La série The Boys de Garth Ennis est formidable et met en scène l’hyperviolence de cette masculinité toxique. Elle est assumée par des personnages qu’on déteste et qu’on dénonce. Homelander pousse le spectateur à s’interroger : si une personne avait des pouvoirs comme Superman, il serait nécessairement toxique car il aurait un fantasme de toute-puissance et de violence à l’égard des autres. On a aussi des productions comme Jessica Jones qui présentent un point de vue féminin. Elle est scénarisée par un homme dans les comics et par des femmes dans la série télévisée. Elle met en scène une superhéroïne qui a subi des violences masculinistes, y compris un viol. L’expérience des abus sexuels, de la violence domestique est au cœur du récit. Cette série dénonce ouvertement ces comportements.
Les comics tentent d’être de plus en plus inclusifs, mais, dans les années 1950, il était interdit de représenter la communauté LGBTQIA+. Peut-on dans ce cas parler de masculinité toxique ?
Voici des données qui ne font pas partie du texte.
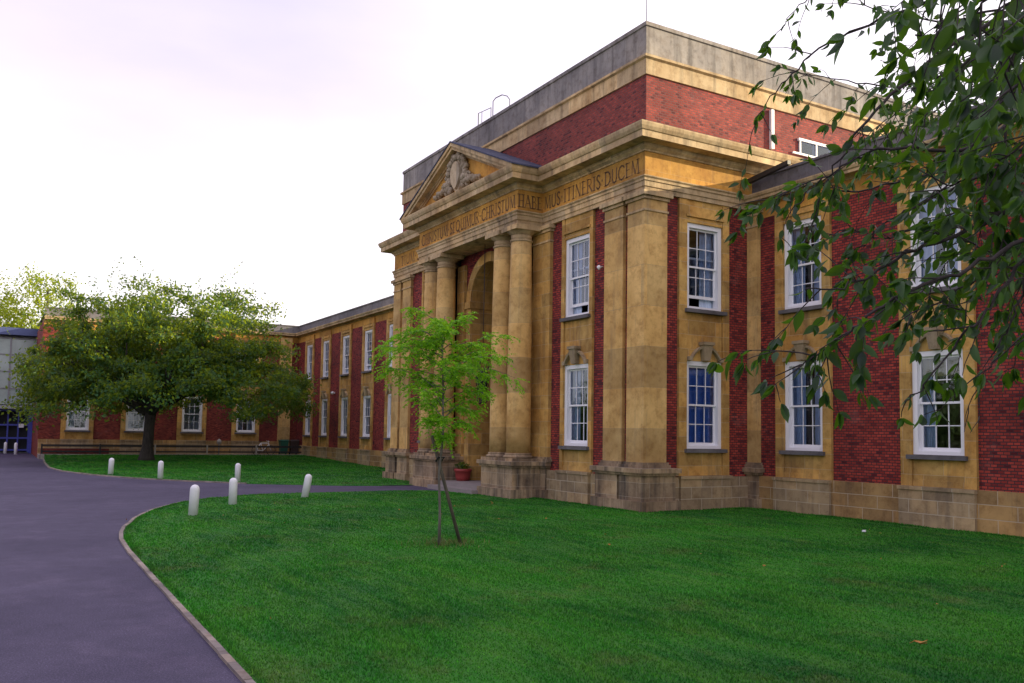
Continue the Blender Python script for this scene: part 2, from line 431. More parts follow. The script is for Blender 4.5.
def window_kind(open_, cover, h=LH):
    """returns list of (name, mesh, parent index)"""
    k = []
    fw = .13; w = WW/2; mb = MB()
    for sx in (-1, 1):
        a, c = sx*w, sx*(w-fw); lbox(mb, min(a,c), max(a,c), -.20, .012, .0, h)
    lbox(mb, -w+fw, w-fw, -.20, .012, h-.13, h); lbox(mb, -w+fw, w-fw, -.20, .02, 0, .085)
    k.append(('window', mb, M['white'], None))
    iu = w-fw-.001; z0 = .086; z1 = h-.131; mid = (z0+z1)/2+.02
    k.append(('upper_sash', sash_mb(-iu,iu,mid-.03,z1,-.115,-.07,2), M['white'], 0))
    lz0, lz1 = z0+open_, mid+.03+open_
    k.append(('lower_sash', sash_mb(-iu,iu,lz0,lz1,-.165,-.12,2,botrail=.09), M['white'], 0))
    g = MB()
    g.face([(-iu,.094,mid),(iu,.094,mid),(iu,.094,z1),(-iu,.094,z1)])
    g.face([(-iu,.143,lz0+.02),(iu,.143,lz0+.02),(iu,.143,lz1-.02),(-iu,.143,lz1-.02)])
    k.append(('pane', g, M['glass'], 0))
    r = MB(); u = w+.3; d = 1.6; mm = 1 if cover == 'warm' else 0
    A = [(-u,.21,-.1),(u,.21,-.1),(u,.21+d,-.1),(-u,.21+d,-.1)]; B = [(x,y,h+.1) for x,y,_ in A]
    for q in ((0,1,2,3),): r.face([A[i] for i in q], 0); r.face([B[i] for i in q[::-1]], 0)
    r.face([A[2],A[3],B[3],B[2]], mm); r.face([A[1],A[2],B[2],B[1]], mm); r.face([A[3],A[0],B[0],B[3]], 0)
    k.append(('room_lining', r, [M['dark'], M['warm']], 0))
    def drape(a, c, n=26, z0=.1, z1=h-.1):
        mbc = MB(); xs = np.linspace(a, c, n)
        for i in range(n-1):
            f = lambda x: .26+.02*math.sin(x*55)+.012*math.sin(x*23+1)
            mbc.face([(xs[i],f(xs[i]),z0),(xs[i+1],f(xs[i+1]),z0),(xs[i+1],f(xs[i+1]),z1),(xs[i],f(xs[i]),z1)], 0, None, True)
        return mbc
    if cover == 'left': k.append(('curtain', drape(-w,-w*.25), M['curtain'], 0))
    if cover == 'right': k.append(('curtain', drape(w*.1,w), M['curtain'], 0))
    if cover == 'both':
        k.append(('curtain', drape(-w,-w*.22), M['curtain'], 0)); k.append(('curtain', drape(w*.20,w), M['curtain'], 0))
    if cover == 'blue':
        mbc = drape(-w, w); k.append(('curtain', mbc, M['bluecurtain'], 0))
    if cover == 'blind':
        mbc = MB(); mbc.face([(-w,.22,.2),(w,.22,.2),(w,.22,h-.1),(-w,.22,h-.1)]); k.append(('blind', mbc, M['blind'], 0))
    if cover == 'warm':
        k.append(('curtain', drape(-w,-w*.35), M['curtain'], 0))
        mbc = MB(); mbc.face([(-w,.23,h*.76),(w,.23,h*.76),(w,.23,h-.1),(-w,.23,h-.1)]); k.append(('blind', mbc, M['straw'], 0))
    out = []
    for n, mbx, mat, par in k:
        me_o = mbx.build(n, mat, None); me = me_o.data; bpy.data.objects.remove(me_o)
        out.append((n, me, par))
    return out
M['bluecurtain'] = plain('blue_curtain', (.07,.19,.62), .8, var=.3, scale=8)
M['straw'] = plain('straw_blind', (.38,.30,.12), .8)
KIND = {}
def put_window(wall, uc, z, parent, open_=0, cover='left', n=.0, label=None):
    key = (open_, cover)
    if key not in KIND: KIND[key] = window_kind(open_, cover)
    wl = Vector(wall.p(uc, n, z)); a = wall.ang()
    # local +x must be wall u and local -y must be outward normal
    if abs((Matrix.Rotation(a,3,'Z') @ Vector((0,-1,0)) - wall.n).length) > .01: a += math.pi
    root = None
    for nme, me, par in KIND[key]:
        o = bpy.data.objects.new(nme, me); COL.objects.link(o)
        if root is None:
            o.parent = parent; o.location = wl-world_loc(parent); o.rotation_euler = (0,0,a); root = o
            if label: o['label'] = label
        else: o.parent = root
    return root

# stone surround (one strip with a lower and an upper opening), world mesh
def surround(wall, parent, u0, u1, wc, zs, base_n=.0, top=8.70, low=1.75, up=5.79, z0=.98, plinth=True, keystone=True):
    w0, w1 = wc-WW/2, wc+WW/2; lt = low+LH; ut = up+UH
    mb = MB(); B = lambda a,c,n0,n1,x,y: wall.box(mb, a, c, n0+base_n, n1+base_n, x, y)
    B(u0,w0-.002,-.25,.085,z0,top); B(w1+.002,u1,-.25,.085,z0,top)
    B(w0,w1,-.25,.03,z0,low-.115); B(w0,w1,-.25,.03,lt+.003,up-.115); B(w0,w1,-.25,.06,ut+.003,top)
    B(w0-.001,w1+.001,.03,.062,z0+.002,z0+.15)                       # thin raised moulds round the recessed panels
    B(w0-.05,w1+.05,.088,.118,ut+.17,ut+.24)                          # label mould over the upper window
    if plinth:
        pm = MB(); wall.box(pm,u0,u1,base_n,base_n+.19,-.1,z0-.09); wall.box(pm,u0-.02,u1+.02,base_n,base_n+.225,z0-.088,z0-.002)
    s = mb.build('window_surround', M['stone'], parent)
    if plinth: pm.build('surround_plinth', M['plinth'], s)
    for zz in (low, up):
        mb = MB(); wall.box(mb, w0-.09, w1+.09, base_n-.02, base_n+.19, zz-.112, zz-.006)
        mb.build('sill', M['sillstone'], s)
    if keystone:
        mb = MB(); c = wc; n = base_n+.085
        q = []
        for (a, zz) in ((-.11, lt+.02), (.11, lt+.02), (.17, lt+.47), (-.17, lt+.47)): q.append((a, zz))
        f = [wall.p(c+a, n+.10+(zz-lt)*.12, zz) for a, zz in q]; b_ = [wall.p(c+a, n-.1, zz) for a, zz in q]
        mb.hexa([b_[0], b_[1], f[1], f[0], b_[3], b_[2], f[2], f[3]])
        wall.box(mb, c-.21, c+.21, n-.05, n+.19, lt+.472, lt+.56)
        # scrolled hood either side, swept down to the window head
        for sx in (-1, 1):
            pts = []
            for k in range(9):
                t = k/8; pts.append((sx*(.16+.40*t), lt+.42-.34*(t**1.8)))
            for (a0, zz0), (a1, zz1) in zip(pts[:-1], pts[1:]):
                x0, x1 = (a0, a1) if a0 < a1 else (a1, a0); za, zb = (zz0, zz1) if a0 < a1 else (zz1, zz0)
                P = [wall.p(c+x0,n-.08,za-.07), wall.p(c+x1,n-.08,zb-.07), wall.p(c+x1,n+.07,zb-.07), wall.p(c+x0,n+.07,za-.07),
                     wall.p(c+x0,n-.08,za), wall.p(c+x1,n-.08,zb), wall.p(c+x1,n+.09,zb), wall.p(c+x0,n+.09,za)]
                mb.hexa(P)
            x = sx*.60; wall.box(mb, c+x-.06, c+x+.06, n-.08, n+.08, lt+.005, lt+.12)
            # sunk spandrel stone
        k = mb.build('keystone', M['stone_carved2'], s)
    return s
M['sillstone'] = stone_mat('grey_sill_stone', (.19,.18,.18), (.13,.12,.125), (.05,.05,.055), .5, bw=5, bh=5, jamt=0)
M['stone_carved2'] = stone_mat('keystone_stone', (.46,.37,.24), (.34,.26,.15), (.10,.08,.06), .5, bw=9, bh=9, jamt=0)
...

C’est l’affaire Wertham. Au début des années 1950, ce psychologue s’est lancé dans une sorte de chasse aux sorcières. L’ordre moral devait régner et Batman était dans le viseur. Ce personnage est plus sombre que Superman. Il était accompagné d’un jeune acolyte, Robin, et on l’accusait d’avoir des relations amoureuses avec lui. Cette campagne homophobe a abouti et produit une aseptisation des comics et l’évitement de toute représentation sociale diversifiée. D’ailleurs, les BD de super-héros dans les années 1950 étaient très ternes, tristes et stéréotypées. C’est Spider-Man qui a permis de revenir à une certaine inventivité et de s’échapper de ce carcan.
Ces images stéréotypées ont-elles eu des impacts sur les lecteurs et les lectrices ?
Je pense que le public n’est pas fondamentalement changé par ce qu’il lit ou regarde. C’est plutôt les BD et les films qui vont s’adapter à lui. En sociologie, on considère que l’impact premier des médias, c’est de renforcer une opinion qui existe. On va chercher à confirmer ce que l’on est plus qu’autre chose, même si l’on peut considérer que le non-changement est aussi un effet des médias.